╭─ Collected material

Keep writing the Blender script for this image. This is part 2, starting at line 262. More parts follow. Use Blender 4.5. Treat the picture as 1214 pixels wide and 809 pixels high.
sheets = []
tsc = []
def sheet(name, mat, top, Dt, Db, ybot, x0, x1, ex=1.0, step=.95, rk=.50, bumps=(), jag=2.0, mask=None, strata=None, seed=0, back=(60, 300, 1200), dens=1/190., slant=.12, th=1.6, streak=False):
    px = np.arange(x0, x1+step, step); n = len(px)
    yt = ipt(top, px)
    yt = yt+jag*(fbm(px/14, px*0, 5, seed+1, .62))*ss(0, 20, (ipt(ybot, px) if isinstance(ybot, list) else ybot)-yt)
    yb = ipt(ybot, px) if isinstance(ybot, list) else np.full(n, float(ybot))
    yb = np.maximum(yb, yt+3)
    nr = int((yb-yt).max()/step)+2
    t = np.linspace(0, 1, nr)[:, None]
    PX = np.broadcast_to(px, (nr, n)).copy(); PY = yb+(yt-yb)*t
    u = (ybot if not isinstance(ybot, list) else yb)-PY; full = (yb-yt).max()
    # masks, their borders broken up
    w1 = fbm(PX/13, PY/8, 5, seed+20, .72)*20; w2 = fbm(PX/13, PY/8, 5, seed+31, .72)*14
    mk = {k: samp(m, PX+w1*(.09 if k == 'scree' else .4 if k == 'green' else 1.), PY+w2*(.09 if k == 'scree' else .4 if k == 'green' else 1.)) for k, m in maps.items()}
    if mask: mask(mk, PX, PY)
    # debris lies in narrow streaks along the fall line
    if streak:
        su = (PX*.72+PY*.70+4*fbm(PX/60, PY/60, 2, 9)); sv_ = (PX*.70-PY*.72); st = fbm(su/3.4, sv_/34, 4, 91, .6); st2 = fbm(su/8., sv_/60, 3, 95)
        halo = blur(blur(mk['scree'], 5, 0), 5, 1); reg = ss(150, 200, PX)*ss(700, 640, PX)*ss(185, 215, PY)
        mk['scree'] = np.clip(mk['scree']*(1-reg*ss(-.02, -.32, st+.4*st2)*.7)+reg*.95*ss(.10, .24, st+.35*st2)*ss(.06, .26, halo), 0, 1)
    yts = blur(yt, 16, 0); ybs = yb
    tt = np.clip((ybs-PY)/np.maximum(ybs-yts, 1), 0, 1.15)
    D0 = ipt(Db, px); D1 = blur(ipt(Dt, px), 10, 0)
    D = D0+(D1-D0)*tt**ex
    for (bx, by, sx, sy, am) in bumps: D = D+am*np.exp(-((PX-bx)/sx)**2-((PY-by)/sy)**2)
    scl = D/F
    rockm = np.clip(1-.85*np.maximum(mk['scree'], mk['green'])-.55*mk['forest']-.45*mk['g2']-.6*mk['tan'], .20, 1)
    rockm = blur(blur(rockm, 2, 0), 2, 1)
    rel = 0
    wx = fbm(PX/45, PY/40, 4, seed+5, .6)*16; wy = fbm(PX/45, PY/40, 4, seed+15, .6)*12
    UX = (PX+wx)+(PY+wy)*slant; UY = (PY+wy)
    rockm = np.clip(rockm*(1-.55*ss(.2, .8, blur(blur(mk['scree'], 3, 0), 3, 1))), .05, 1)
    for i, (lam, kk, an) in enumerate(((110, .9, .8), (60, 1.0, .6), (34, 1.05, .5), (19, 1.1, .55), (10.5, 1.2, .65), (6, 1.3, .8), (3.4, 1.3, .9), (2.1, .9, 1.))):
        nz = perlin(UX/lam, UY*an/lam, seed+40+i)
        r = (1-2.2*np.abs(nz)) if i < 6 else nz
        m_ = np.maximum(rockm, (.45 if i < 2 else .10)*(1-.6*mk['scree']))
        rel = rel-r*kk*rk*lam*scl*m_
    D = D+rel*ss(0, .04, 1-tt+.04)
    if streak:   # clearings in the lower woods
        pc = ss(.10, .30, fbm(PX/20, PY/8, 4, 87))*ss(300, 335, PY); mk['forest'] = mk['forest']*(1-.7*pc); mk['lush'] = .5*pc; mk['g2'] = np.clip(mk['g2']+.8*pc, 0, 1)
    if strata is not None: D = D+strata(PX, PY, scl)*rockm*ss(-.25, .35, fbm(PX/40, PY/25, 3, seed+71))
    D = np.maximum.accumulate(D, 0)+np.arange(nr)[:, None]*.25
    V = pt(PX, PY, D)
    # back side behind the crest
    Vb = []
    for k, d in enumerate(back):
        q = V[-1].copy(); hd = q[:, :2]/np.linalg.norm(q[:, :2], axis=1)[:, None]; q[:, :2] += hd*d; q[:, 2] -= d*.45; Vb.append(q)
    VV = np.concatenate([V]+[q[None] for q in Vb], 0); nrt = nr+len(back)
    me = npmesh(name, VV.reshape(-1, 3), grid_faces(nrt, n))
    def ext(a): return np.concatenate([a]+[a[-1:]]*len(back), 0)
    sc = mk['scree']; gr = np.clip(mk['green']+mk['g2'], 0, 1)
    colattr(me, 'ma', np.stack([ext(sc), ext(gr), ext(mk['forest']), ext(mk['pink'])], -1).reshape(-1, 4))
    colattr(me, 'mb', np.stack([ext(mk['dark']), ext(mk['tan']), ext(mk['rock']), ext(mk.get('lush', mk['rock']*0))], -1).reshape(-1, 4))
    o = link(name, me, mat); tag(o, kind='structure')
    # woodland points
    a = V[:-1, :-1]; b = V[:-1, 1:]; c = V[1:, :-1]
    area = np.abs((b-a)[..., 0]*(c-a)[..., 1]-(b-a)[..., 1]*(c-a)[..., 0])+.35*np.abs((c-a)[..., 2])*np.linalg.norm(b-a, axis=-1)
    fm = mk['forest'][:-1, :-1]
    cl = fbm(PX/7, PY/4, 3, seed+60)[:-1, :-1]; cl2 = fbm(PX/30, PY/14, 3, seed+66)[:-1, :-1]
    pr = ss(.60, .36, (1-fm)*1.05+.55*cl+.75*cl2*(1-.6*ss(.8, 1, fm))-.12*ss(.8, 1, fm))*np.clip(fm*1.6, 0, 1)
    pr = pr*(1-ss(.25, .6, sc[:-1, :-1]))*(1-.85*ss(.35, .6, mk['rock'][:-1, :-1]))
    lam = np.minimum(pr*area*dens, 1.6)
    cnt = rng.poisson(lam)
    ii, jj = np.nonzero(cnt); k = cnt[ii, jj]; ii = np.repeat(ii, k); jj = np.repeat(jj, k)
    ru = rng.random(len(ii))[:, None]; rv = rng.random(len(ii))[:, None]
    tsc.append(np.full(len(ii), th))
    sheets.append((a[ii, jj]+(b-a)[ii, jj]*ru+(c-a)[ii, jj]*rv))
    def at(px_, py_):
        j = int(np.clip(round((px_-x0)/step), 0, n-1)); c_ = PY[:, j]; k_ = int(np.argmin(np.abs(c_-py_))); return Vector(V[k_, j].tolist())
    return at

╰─

**Task statement:**
Your task is to quote all of the data word for word.

**Exercise solution:**
Keep writing the Blender script for this image. This is part 2, starting at line 262. More parts follow. Use Blender 4.5. Treat the picture as 1214 pixels wide and 809 pixels high.
sheets = []
tsc = []
def sheet(name, mat, top, Dt, Db, ybot, x0, x1, ex=1.0, step=.95, rk=.50, bumps=(), jag=2.0, mask=None, strata=None, seed=0, back=(60, 300, 1200), dens=1/190., slant=.12, th=1.6, streak=False):
    px = np.arange(x0, x1+step, step); n = len(px)
    yt = ipt(top, px)
    yt = yt+jag*(fbm(px/14, px*0, 5, seed+1, .62))*ss(0, 20, (ipt(ybot, px) if isinstance(ybot, list) else ybot)-yt)
    yb = ipt(ybot, px) if isinstance(ybot, list) else np.full(n, float(ybot))
    yb = np.maximum(yb, yt+3)
    nr = int((yb-yt).max()/step)+2
    t = np.linspace(0, 1, nr)[:, None]
    PX = np.broadcast_to(px, (nr, n)).copy(); PY = yb+(yt-yb)*t
    u = (ybot if not isinstance(ybot, list) else yb)-PY; full = (yb-yt).max()
    # masks, their borders broken up
    w1 = fbm(PX/13, PY/8, 5, seed+20, .72)*20; w2 = fbm(PX/13, PY/8, 5, seed+31, .72)*14
    mk = {k: samp(m, PX+w1*(.09 if k == 'scree' else .4 if k == 'green' else 1.), PY+w2*(.09 if k == 'scree' else .4 if k == 'green' else 1.)) for k, m in maps.items()}
    if mask: mask(mk, PX, PY)
    # debris lies in narrow streaks along the fall line
    if streak:
        su = (PX*.72+PY*.70+4*fbm(PX/60, PY/60, 2, 9)); sv_ = (PX*.70-PY*.72); st = fbm(su/3.4, sv_/34, 4, 91, .6); st2 = fbm(su/8., sv_/60, 3, 95)
        halo = blur(blur(mk['scree'], 5, 0), 5, 1); reg = ss(150, 200, PX)*ss(700, 640, PX)*ss(185, 215, PY)
        mk['scree'] = np.clip(mk['scree']*(1-reg*ss(-.02, -.32, st+.4*st2)*.7)+reg*.95*ss(.10, .24, st+.35*st2)*ss(.06, .26, halo), 0, 1)
    yts = blur(yt, 16, 0); ybs = yb
    tt = np.clip((ybs-PY)/np.maximum(ybs-yts, 1), 0, 1.15)
    D0 = ipt(Db, px); D1 = blur(ipt(Dt, px), 10, 0)
    D = D0+(D1-D0)*tt**ex
    for (bx, by, sx, sy, am) in bumps: D = D+am*np.exp(-((PX-bx)/sx)**2-((PY-by)/sy)**2)
    scl = D/F
    rockm = np.clip(1-.85*np.maximum(mk['scree'], mk['green'])-.55*mk['forest']-.45*mk['g2']-.6*mk['tan'], .20, 1)
    rockm = blur(blur(rockm, 2, 0), 2, 1)
    rel = 0
    wx = fbm(PX/45, PY/40, 4, seed+5, .6)*16; wy = fbm(PX/45, PY/40, 4, seed+15, .6)*12
    UX = (PX+wx)+(PY+wy)*slant; UY = (PY+wy)
    rockm = np.clip(rockm*(1-.55*ss(.2, .8, blur(blur(mk['scree'], 3, 0), 3, 1))), .05, 1)
    for i, (lam, kk, an) in enumerate(((110, .9, .8), (60, 1.0, .6), (34, 1.05, .5), (19, 1.1, .55), (10.5, 1.2, .65), (6, 1.3, .8), (3.4, 1.3, .9), (2.1, .9, 1.))):
        nz = perlin(UX/lam, UY*an/lam, seed+40+i)
        r = (1-2.2*np.abs(nz)) if i < 6 else nz
        m_ = np.maximum(rockm, (.45 if i < 2 else .10)*(1-.6*mk['scree']))
        rel = rel-r*kk*rk*lam*scl*m_
    D = D+rel*ss(0, .04, 1-tt+.04)
    if streak:   # clearings in the lower woods
        pc = ss(.10, .30, fbm(PX/20, PY/8, 4, 87))*ss(300, 335, PY); mk['forest'] = mk['forest']*(1-.7*pc); mk['lush'] = .5*pc; mk['g2'] = np.clip(mk['g2']+.8*pc, 0, 1)
    if strata is not None: D = D+strata(PX, PY, scl)*rockm*ss(-.25, .35, fbm(PX/40, PY/25, 3, seed+71))
    D = np.maximum.accumulate(D, 0)+np.arange(nr)[:, None]*.25
    V = pt(PX, PY, D)
    # back side behind the crest
    Vb = []
    for k, d in enumerate(back):
        q = V[-1].copy(); hd = q[:, :2]/np.linalg.norm(q[:, :2], axis=1)[:, None]; q[:, :2] += hd*d; q[:, 2] -= d*.45; Vb.append(q)
    VV = np.concatenate([V]+[q[None] for q in Vb], 0); nrt = nr+len(back)
    me = npmesh(name, VV.reshape(-1, 3), grid_faces(nrt, n))
    def ext(a): return np.concatenate([a]+[a[-1:]]*len(back), 0)
    sc = mk['scree']; gr = np.clip(mk['green']+mk['g2'], 0, 1)
    colattr(me, 'ma', np.stack([ext(sc), ext(gr), ext(mk['forest']), ext(mk['pink'])], -1).reshape(-1, 4))
    colattr(me, 'mb', np.stack([ext(mk['dark']), ext(mk['tan']), ext(mk['rock']), ext(mk.get('lush', mk['rock']*0))], -1).reshape(-1, 4))
    o = link(name, me, mat); tag(o, kind='structure')
    # woodland points
    a = V[:-1, :-1]; b = V[:-1, 1:]; c = V[1:, :-1]
    area = np.abs((b-a)[..., 0]*(c-a)[..., 1]-(b-a)[..., 1]*(c-a)[..., 0])+.35*np.abs((c-a)[..., 2])*np.linalg.norm(b-a, axis=-1)
    fm = mk['forest'][:-1, :-1]
    cl = fbm(PX/7, PY/4, 3, seed+60)[:-1, :-1]; cl2 = fbm(PX/30, PY/14, 3, seed+66)[:-1, :-1]
    pr = ss(.60, .36, (1-fm)*1.05+.55*cl+.75*cl2*(1-.6*ss(.8, 1, fm))-.12*ss(.8, 1, fm))*np.clip(fm*1.6, 0, 1)
    pr = pr*(1-ss(.25, .6, sc[:-1, :-1]))*(1-.85*ss(.35, .6, mk['rock'][:-1, :-1]))
    lam = np.minimum(pr*area*dens, 1.6)
    cnt = rng.poisson(lam)
    ii, jj = np.nonzero(cnt); k = cnt[ii, jj]; ii = np.repeat(ii, k); jj = np.repeat(jj, k)
    ru = rng.random(len(ii))[:, None]; rv = rng.random(len(ii))[:, None]
    tsc.append(np.full(len(ii), th))
    sheets.append((a[ii, jj]+(b-a)[ii, jj]*ru+(c-a)[ii, jj]*rv))
    def at(px_, py_):
        j = int(np.clip(round((px_-x0)/step), 0, n-1)); c_ = PY[:, j]; k_ = int(np.argmin(np.abs(c_-py_))); return Vector(V[k_, j].tolist())
    return at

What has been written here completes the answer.